Component Part Testing


If my component part supplier has already tested part of my product or subjected part of my product to a reasonable testing program, can I rely upon that testing or reasonable testing program to issue a GCC for my product?

 

Yes. You may rely on component part testing to satisfy the requirement to have your general use (non-children's) products tested or subjected to a reasonable testing program.

 

The Commission issued a rule on the use of component part testing. Although component part testing is voluntary, those manufacturers that rely on component part testing should follow the component part testing rule, including the exercise of due care.

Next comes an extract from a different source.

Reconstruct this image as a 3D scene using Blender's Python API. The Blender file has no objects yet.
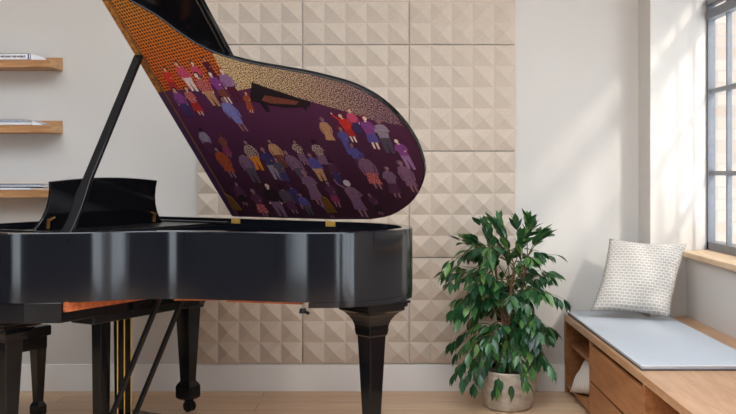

Learn more about component part testing.

 

In order to rely on component part testing from a supplier, at a minimum, the supplier must provide you with copies of the results from their testing or their reasonable testing program, along with a written copy of their reasonable testing program for your records.

 

In addition, the information provided by your supplier must provide you with a high degree of assurance that the supplied component part complies with the applicable consumer product safety rule and that you can, in turn, issue a GCC.

 

Are there any circumstances when I cannot rely on testing done by my component part supplier?

 

Testing of the component part or a reasonable testing program for the component part must be sufficient to certify compliance (in a GCC) of the product to the applicable consumer product safety rule or other standard.

 

In certain situations, a component part test may not be sufficient for a consumer product for which testing in its finished state is part of the consumer product safety rule, e.g., in the case of mattress flammability testing of the final assembled mattress. It is your responsibility—as a manufacturer or importer—to ensure that all required certification testing has been completed before issuing a GCC.